3D scene scripts:

+ + + + + + +

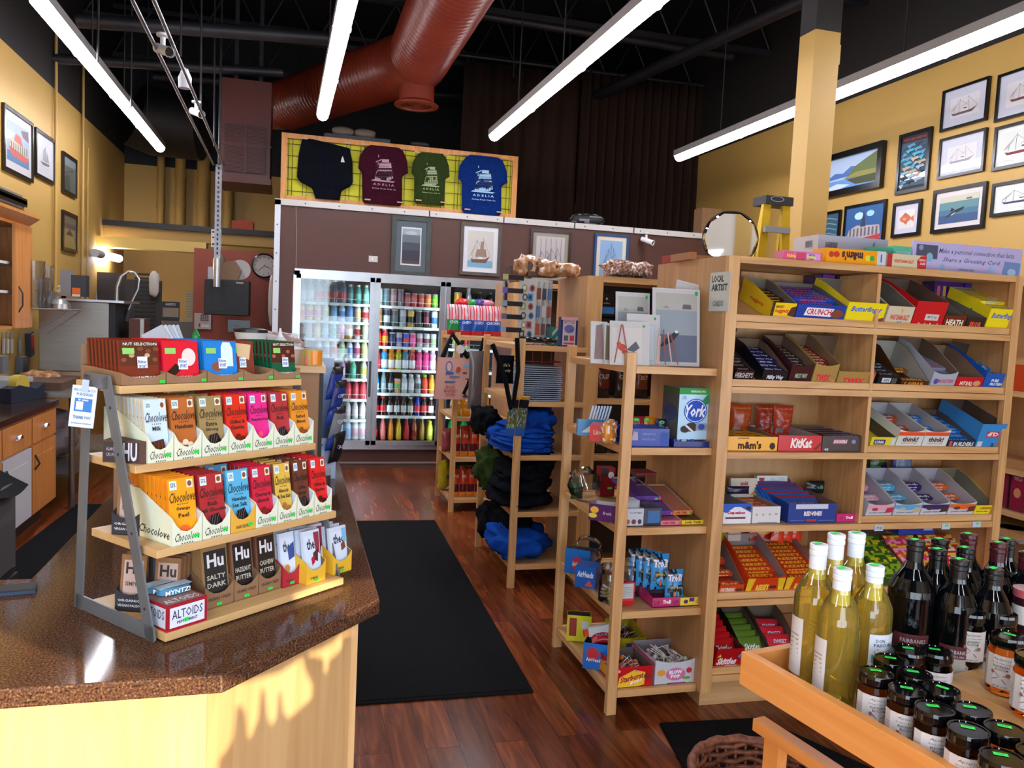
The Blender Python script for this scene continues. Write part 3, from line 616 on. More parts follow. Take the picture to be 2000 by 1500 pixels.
for u, v, w, nm, fx, fr_ in ((.315, .045, .05, 'pale blue peanut', [('p', [(.5, .7), (.95, .8), (.95, .5), (.55, .45)], 'g#35498a'), ('e', .4, .3, .2, .08, 'g#c9853a')], ('#a81f30', 'red')), (.362, .02, .058, 'white dark cherry', SK, ('#e3b02c', 'yellow')), (.408, .055, .052, 'white raspberry', SK, ('#e3b02c', 'yellow')), (.452, .03, .062, 'light blue toffee', [('p', [(.7, .95), (1, .95), (1, .6), (.75, .7)], 'g#7fb4dc'), ('p', [(.62, .6), (.85, .66), (.9, .5), (.65, .44)], 'g#7a4438')], ('#e3b02c', 'yellow edged'))):
    hu(u, v, w, 5, '#cdd5e4', '#d3dcec', [], nm, .118 - (.01 if u > .44 else 0), logo='theo', lc='#2a2a3c', fx=fx, front=fr_, dz=.0)
# left side cartons on the bottom tiers facing the rack end
def side_carton(u, v, z, lab, dark, n=4, tilt=-.12):
    B = RM @ T(u, v, z) @ RZ(-1.05); bx = MB(); open_box(bx, .06, .09, .035, .07, dark, dark, cut=.012); bx.front(0, 0, .06, .035, [('t', 'ORGANIC', .1, .6, .9, .75, '#c8c8cc'), ('t', 'VEGAN PALEO', .1, .3, .9, .45, '#c8c8cc')])
    bx.build('display_carton', M=B); tag(COL.objects[-1], 'dark carton ' + lab, 'carton')
    me = bar_mb(.054, .11, .008, '#8a6244', [('r', .12, .2, .9, .9, '#b89c90'), ('t', 'Hu', .2, .64, .85, .86, '#2c2224', 0, .03), ('t', 'SIMPLE', .2, .42, .8, .5, '#4a3a3a')]); pr = None
    for k in range(n):
        M = B @ T(.003, .008 + (n - 1 - k) * .018, .004) @ RX(tilt); l = 'kraft chocolate bar in the dark carton ' + lab
        if pr is None: pr = me.build('chocolate_bar', M=M); tag(pr, l, 'chocolate bar', 'kraft bars ' + lab)
        else: dup(pr, M, l)
side_carton(-.0, .185, z1, 'at the far left of the bottom tier', '#24262e')
side_carton(.035, .12, z1, 'second from the left on the bottom tier', '#2b2026')
side_carton(-.0, .2, z2, 'at the left end of tier three', '#24262e', 2)
mk = MB().box(0, 0, 0, .075, .05, .115, '#2c303a').front(0, 0, .075, .115, [('t', 'Hu', .3, .62, .75, .8, '#e0e2e8', 0, .03), ('t', 'MILK', .2, .38, .8, .5, '#e0e2e8', 0, .03), ('t', 'CHOCOLATE', .2, .26, .8, .32, '#c0c2c8')])
mk.build('chocolate_box', M=RM @ T(.05, .13, z1) @ RZ(-.25)); tag(COL.objects[-1], 'charcoal milk chocolate box behind the mint tins', 'box')
al_ = MB().box(0, 0, 0, .088, .085, .052, 'g#a31f2c')
al_.front(.006, .006, .076, .04, [('r', 0, 0, 1, 1, '#dcdcec'), ('t', 'ALTOIDS', .06, .4, .94, .85, '#1f2440', 0, .01), ('t', 'PEPPERMINT', .2, .15, .8, .3, '#1f2440')]); sticker(al_, .035, .014)
al_.face((0, .08, .006), (0, -1, 0), (0, 0, 1), .076, .04, [('r', 0, 0, 1, 1, '#c4c6d4'), ('t', 'TOIDS', .3, .4, .94, .85, '#1f2440', 0, .01)])
al_.face((.002, .002, .052), (1, 0, 0), (0, 1, 0), .082, .08, [('r', 0, 0, 1, 1, '#8a6a66'), ('t', 'ALTOIDS', .05, .1, .95, .35, '#efe6e4', 0, .01)])
al_.build('mint_tin_box', M=RM @ T(.002, .004, z1)); tag(COL.objects[-1], 'red and white box of peppermint tins at the front left corner of the rack', 'box')
mt = MB().prism([(.004 * 0 + .035 + .035 * math.cos(a * PI / 10) * (1 if 1 else 0), .022 + .02 * math.sin(a * PI / 10)) for a in range(20)], 0, .014, 'g#4a86a8'); mt.box(.0, .012, .0135, .07, .036, .0145, 'g#b8cfe0'); mt.front(.005, .002, .055, .01, [('t', 'MYNTZ!', 0, 0, 1, 1, '#ffffff')], y=.001)
for k, l in enumerate(('blue oval mint tin on top of the red peppermint box', 'lower blue oval mint tin behind the peppermint box')):
    o = mt.build('mint_tin', M=RM @ T(.02 - .008 * k, .045 + .03 * k, z1 + .054 + .0 * k)); tag(o, l, 'tin')
# ============================================================ low cabinet on the counter behind the rack
cb_x0, cb_x1, cb_y, cb_z = -.5, P(630, 800, Y=2.6).x, 2.6, P(604, 715, Y=2.6).z
cab = thing('counter_cabinet', 'tan side cabinet standing on the counter behind the chocolate rack', 'cabinet', T(cb_x0, cb_y, CZ))
TAN = noisy('tan laminate', 3, ((.3, '#8c6440'), (.7, '#966c46')), .5); w_ = cb_x1 - cb_x0; h_ = cb_z - CZ
MB().box(0, 0, 0, w_ - .012, .38, h_ - .02, TAN).build('body', cab); MB().box(w_ - .012, -.004, 0, w_, .38, h_ - .02, '#1c1b1f').build('edge_strip', cab)
MB().box(-.01, -.012, h_ - .02, w_ + .006, .39, h_, LX).build('top_board', cab)
ZK = cb_z
def ontop(px, y, dz=0): p = P(px, 700, Y=y); return Vector((p.x, y, ZK + dz))
bs = MB()
for k in range(5): bs.tube([((.12 - .002 * (4 - k)) * math.cos(a * PI / 12), (.06) * math.sin(a * PI / 12), .006 + k * .009) for a in range(25)], .0055, '#a07c46' if k % 2 else '#8a6838', 5)
bs.box(-.1, -.04, 0, .1, .04, .004, '#8a6838'); bs.build('basket', M=T(*ontop(352, 2.75))); tag(COL.objects[-1], 'woven straw basket on the tan cabinet holding envelopes', 'basket')
for k in range(5):
    e = MB().box(-.035, 0, 0, .035, .0015, .088, '#ccd2de' if k % 2 else '#b8becc'); e.build('envelope', M=T(*ontop(325 + k * 5, 2.74 + k * .006, .015)) @ RY(-.55 + .05 * k) @ RX(-.1)); tag(COL.objects[-1], 'white envelope leaning in the straw basket', 'envelope', 'envelopes in the straw basket')
sr = thing('sauce_bottle', 'orange red chili sauce bottle with a green cap behind the blue bars', 'bottle', T(*ontop(382, 2.82)))
MB().lathe([(0, 0, 'g#b8521c'), (.026, 0, 'g#b8521c'), (.028, .03, 'g#c25a20'), (.02, .055, 'g#c25a20'), (.011, .064, None)], 16).build('bottle', sr)
MB().lathe([(.013, .06, 'g#1f8a3c'), (.013, .075, 'g#1f8a3c'), (.004, .092, 'g#1f8a3c'), (0, .1, None)], 12).build('cap', sr)
tag(MB().lathe([(0, 0, '#a81a20'), (.016, 0, '#a81a20'), (.016, .03, '#a81a20'), (0, .03, None)], 14).build('jar_lid', M=T(*ontop(362, 2.84))), 'small red lid beside the chili sauce bottle', 'lid')
for k, px in enumerate((402, 425, 448)):
    tag(MB().lathe([(0, 0, CLEARP), (.03, .0, CLEARP), (.034, .012, CLEARP), (.02, .026, FROST), (0, .03, None)], 16).build('pastry_cup', M=T(*ontop(px, 2.78))), '%s clear plastic cup lid on the tan cabinet, counted from the basket' % cardinal(k), 'lid')
bw_ = MB().lathe([(0, 0, '#d0d0d0'), (.045, 0, '#d0d0d0'), (.052, .026, '#d0d0d0'), (.054, .026, 'g#17171c'), (.054, .036, 'g#17171c'), (.03, .04, 'g#17171c'), (0, .04, None)], 22)
for k in range(3): tag(bw_.build('food_container', M=T(*ontop(489, 2.76, .034 * k))), ('bottom', 'middle', 'top')[k] + ' round food container with black lid in the stack behind the green bars', 'container', 'stacked round food containers')
tag(MB().lathe([(0, 0, '#c9b3a8'), (.05, 0, '#c9b3a8'), (.058, .045, '#e0e0e0'), (.062, .047, '#e0e0e0'), (.062, .052, '#e0e0e0'), (0, .052, None)], 22).build('plastic_tub', M=T(*ontop(565, 2.74))), 'pale pink tub with a white rim beside the tin cans', 'tub')
tag(MB().box(-.04, 0, 0, .04, .002, .05, '#94a49c').box(-.04, .002, 0, -.03, .03, .05, '#aab8c8').build('card_holder', M=T(*ontop(533, 2.68))), 'grey green card holder in front of the pink tub', 'holder')
sq_ = thing('squeeze_bottle', 'clear squeeze bottle with tan sauce and white nozzle on the tan cabinet', 'bottle', T(*ontop(546, 2.84)))
MB().lathe([(0, 0, '#8c7038'), (.022, 0, '#8c7038'), (.022, .06, '#b8b4a8'), (.022, .07, '#d8d8d8'), (.012, .08, None)], 14).build('bottle', sq_); MB().lathe([(.013, .078, '#e8e8e8'), (.006, .09, '#e8e8e8'), (.003, .11, '#e8e8e8'), (0, .11, None)], 10).build('nozzle', sq_)
tc_ = MB().lathe([(0, 0, '#c9b060'), (.028, 0, '#c9b060'), (.028, .05, '#a8a8a8'), (.026, .052, '#8a8a8a'), (0, .052, None)], 20)
tc_.lathe([(.0285, .004, 'g#e88a1c'), (.0285, .046, None)], 8, a0=-1.9, a1=-.4)
for k, (px, y) in enumerate(((612, 2.66), (603, 2.72), (596, 2.78))): tag(tc_.build('tin_can', M=T(*ontop(px, y))), ('front', 'second', 'rear')[k] + ' tin can with an orange and cream label on the cabinet edge', 'can', 'tin cans on the tan cabinet')
tag(MB().box(0, 0, 0, .02, .015, .03, 'g#b81420').build('lighter_box', M=T(*ontop(596, 2.64))), 'small red box beside the tin cans', 'box')
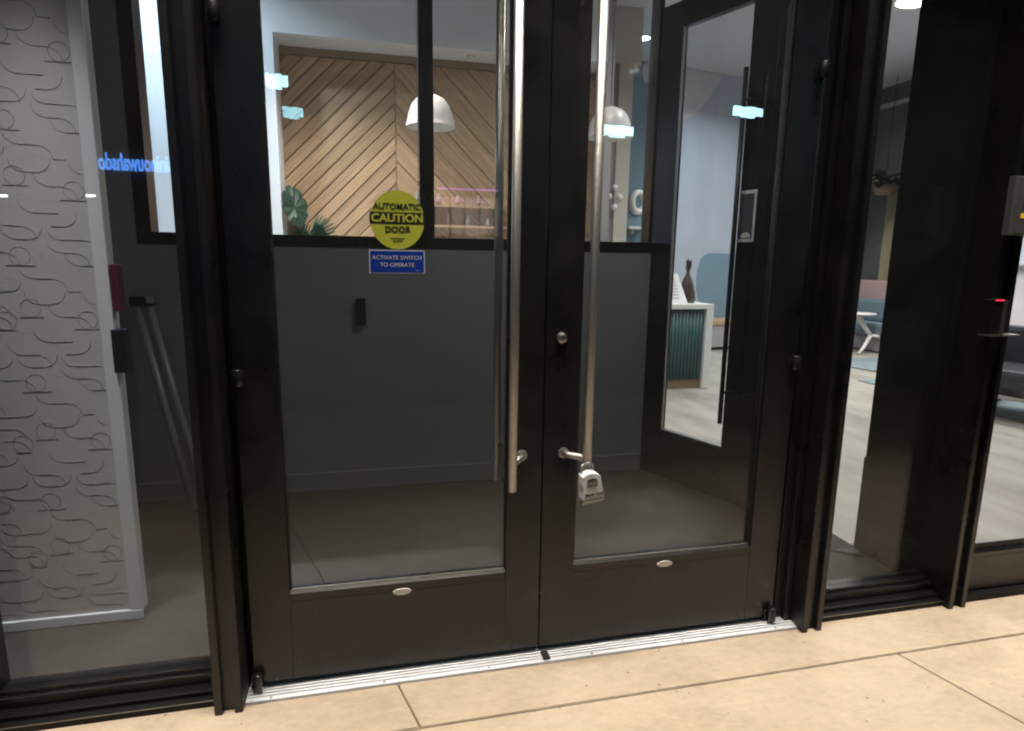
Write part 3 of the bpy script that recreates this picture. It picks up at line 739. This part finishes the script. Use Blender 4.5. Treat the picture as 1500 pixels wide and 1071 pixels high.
# potted palm near the left pier
pp = thing('potted_palm', 'green fan leaf palm in front of the left end of the chevron wall', 'plant', (-1.17, 4.43, 0))
b = newbm(); lathe(b, [(0, 0), (.12, 0), (.165, .40), (.155, .42), (.14, .38), (0, .38)], 24); obj('pot', b, M['taupe'], pp)
b = newbm()
for a, l in ((.4, .9), (2.0, .8), (3.4, .95), (5.0, .75)): tube(b, [(0, 0, .38), (.08*math.cos(a), .08*math.sin(a), .8), (.16*math.cos(a), .16*math.sin(a), .45+l)], .008, 6)
obj('stem', b, M['leafd'], pp)
def fan(c, nrm_yaw, tilt, r, n=13, spread=2.4, seed=0):
    b = newbm(); rs = random.Random(seed)
    for i in range(n):
        a = -spread/2+spread*i/(n-1); L = r*(1-.12*abs(a)/spread*2)*rs.uniform(.93, 1.05)
        w_ = r*spread/n*.62
        d = Vector((math.sin(a), 0, math.cos(a))); s_ = Vector((math.cos(a), 0, -math.sin(a)))
        o = Vector((0, 0, 0)); ridge = Vector((0, -.02*r/.2, 0))
        pts = [o, d*L*.55+s_*w_*.5, d*L*.9+s_*w_*.3, d*L, d*L*.9-s_*w_*.3, d*L*.55-s_*w_*.5, d*L*.55+ridge]
        V = [b.verts.new(p) for p in pts]
        for q in ((0, 1, 6), (1, 2, 6), (2, 3, 6), (3, 4, 6), (4, 5, 6), (5, 0, 6)): b.faces.new([V[k] for k in q])
    return obj('leaf', b, M['leaf'], pp, c, (tilt, 0, nrm_yaw))
def monstera(c, yaw, tilt, roll, r, seed=0):
    """broad rounded leaf with ribs pressed in and notched rim"""
    b = newbm(); n = 40; rs = random.Random(seed)
    ctr = b.verts.new((0, -.01, 0)); prev = None; first = None; ring = []; mid = []
    for i in range(n):
        a = 2*PI*i/n; k = 1.0 if i % 5 else .90
        rr = r*(1+.12*math.cos(a))*k
        ring.append(b.verts.new((rr*math.sin(a)*.78, .03*math.sin(a*10)*r-.12*r*abs(math.sin(a)), rr*math.cos(a))))
        mid.append(b.verts.new((rr*.55*math.sin(a)*.78, .04*math.sin(a*10)*r-.02, rr*.55*math.cos(a))))
    for i in range(n):
        j = (i+1) % n; b.faces.new((mid[i], mid[j], ring[j], ring[i])); b.faces.new((ctr, mid[j], mid[i]))
    return obj('leaf', b, M['leaf'], pp, c, (tilt, roll, yaw))
monstera((-.085, -.05, 1.80), .85, -.25, .2, .20, 1)
fan((.04, .0, 1.53), .2, -.2, .30, 11, 1.5, 3).rotation_euler = (-.15, 1.15, .15)
fan((-.04, .0, 1.46), -.3, -.1, .24, 11, 1.6, 4)
monstera((.02, .05, 1.32), -.2, -.5, -.6, .17, 2)

# lobby right wall, seating
rw = thing('lobby_far_wall', 'dark green grey wall with beige curtains at the right end of the lobby', 'wall')
box('wall', (7.7, 7.8, 5.3, 9.5, 0, ZC), M['darkwall'], rw)
box('rail', (7.62, 7.70, 5.3, 9.5, 3.86, 3.92), M['pole'], rw, .004)
box('panel_strip', (7.66, 7.70, 5.9, 6.25, 2.7, 3.85), M['taupe'], rw, .004)
def curtain_strip(y0, y1, z0, z1):
    b = newbm(); n = 16; A = []; B = []
    for i in range(n+1):
        y = y0+(y1-y0)*i/n; x = 7.60+.025*math.sin(i*1.6)
        A.append((b.verts.new((x, y, z0)), b.verts.new((x, y, z1)))); B.append((b.verts.new((x+.01, y, z0)), b.verts.new((x+.01, y, z1))))
    for i in range(n):
        b.faces.new((A[i][0], A[i+1][0], A[i+1][1], A[i][1])); b.faces.new((B[i][0], B[i][1], B[i+1][1], B[i+1][0]))
    obj('curtain', b, M['curtain'], rw)
curtain_strip(6.45, 6.62, 1.1, 2.75); curtain_strip(5.95, 6.15, 1.1, 2.75); curtain_strip(7.2, 7.35, 1.1, 2.75)
box('window_pane', (7.66, 7.70, 6.2, 6.42, 1.45, 2.6), mat('window_night_glass', (.10, .16, .22), .1, 0), rw)
hp = thing('hanging_foliage', 'dark trailing foliage hanging high at the right end of the lobby', 'plant', (7.35, 6.45, 2.55))
b = leafcluster(150, .7, .3, .60, 9, .15); obj('foliage', b, mat('grey_green_leaf', (.09, .10, .075), .4, 0, .4, 9), hp)
b = newbm(); lathe(b, [(0, -.12), (.13, -.10), (.18, .05), (.16, .06), (0, .02)], 18); obj('basket', b, M['plinth'], hp)
b = newbm(); tube(b, [(0, 0, .05), (0, 0, ZC-2.55)], .006, 6); obj('cord', b, M['rubber'], hp)
sf = thing('booth_sofa', 'blue grey sofa with a tall dusty pink back against the dark lobby wall', 'sofa', (7.62, 6.55, 0), 0)
box('back', (-.14, .05, -1.3, 1.6, .25, 1.10), M['pink'], sf, .02)
box('back_cushion', (-.34, -.145, -1.25, 1.55, .46, .80), M['sofa'], sf, .05)
box('seat', (-.60, -.15, -1.28, 1.58, .24, .455), M['sofa'], sf, .04)
box('base', (-.55, -.1, -1.2, 1.5, .02, .235), M['taupe'], sf, .01)
tb = thing('side_table', 'small white table with forked legs in front of the blue grey sofa', 'table', (6.72, 6.02, 0))
b = newbm(); lathe(b, [(0, .600), (.24, .600), (.255, .607), (.25, .622), (0, .625)], 32); obj('table_top', b, M['offwhite'], tb)
b = newbm()
tube(b, [(0, 0, .60), (.07, -.04, .45), (.18, -.10, .28)], [.045, .035, .03], 10)
tube(b, [(.18, -.10, .28), (.40, -.14, .25)], .024, 10)
tube(b, [(.18, -.10, .28), (.02, -.16, .10), (-.08, -.18, .005)], [.03, .024, .022], 10)
tube(b, [(0, 0, .60), (-.10, .12, .3), (-.20, .22, .005)], [.04, .03, .022], 10)
obj('legs', b, M['offwhite'], tb)
b = newbm(); lathe(b, [(0, .004), (.62, .004), (.63, .010), (.62, .014), (0, .015)], 40); tag(obj('round_rug', b, M['rug'], None, (6.25, 4.85, 0)), 'round blue rug on the pale lobby floor seen through the right side light', 'rug')
b = newbm(); tube(b, [(1.31, .40, .012), (1.42, .43, .03), (1.52, .44, .022), (1.60, .40, .012), (1.66, .36, .012)], .004, 8)
tag(obj('floor_cable', b, M['rubber']), 'thin black cable on the floor behind the right side light', 'cable')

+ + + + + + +

[Exercise goal] Return all lines containing the word "pixels".

[Answer for this exercise]
The Blender Python script for this scene continues. Write part 3, from line 616 on. More parts follow. Take the picture to be 2000 by 1500 pixels.
Write part 3 of the bpy script that recreates this picture. It picks up at line 739. This part finishes the script. Use Blender 4.5. Treat the picture as 1500 pixels wide and 1071 pixels high.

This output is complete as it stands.